A drug dealer gets caught in a police sting and is slapped in jail. Better still – his or her financiers and accountants get charged with money-laundering, and are packed off in disgrace too. Justice is done. Rightly so.
But the story doesn’t end there.
The drugs money laundering industry is part of a much bigger picture. It is dwarfed by another: the tax evasion industry.
Now here’s the rub. The drug money launderers and the tax evaders use exactly the same tax haven scams and tricks as each other. Money laundering and tax evasion are two rails on the very same tracks through the global financial system.
But the world has decided to tackle one – and not the other. It has made drugs trafficking a money laundering offence: if you are a financer or accountant or banker and get caught helping a drugs trafficker, you may well go to jail too.
But not tax evasion. Even though tax evasion a criminal offence in most countries, it isn’t a money-laundering offence. Tax evaders go to jail. But the wealthy tax haven accountants, lawyers and bankers who helped them commit these crimes? They walk free.
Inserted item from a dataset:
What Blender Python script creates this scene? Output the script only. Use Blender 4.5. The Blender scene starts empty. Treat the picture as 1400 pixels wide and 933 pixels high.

The money-launderers and their financiers almost never get caught – there is a failure rate of 99 percent, by some estimates. That’s because we haven’t got serious about tax havens, or about tax evasion.
It is time for this to change.
Make ‘wilful blindness’ a criminal offence
Turning a blind eye to tax evasion – asking no questions of your clients – is not ok.
We can bring hard penalties against the pinstripe intermediaries who help the tax evaders.
The IMF and other bodies dealing with money-laundering must officially make turning a blind eye to tax evasion a money-laundering offence.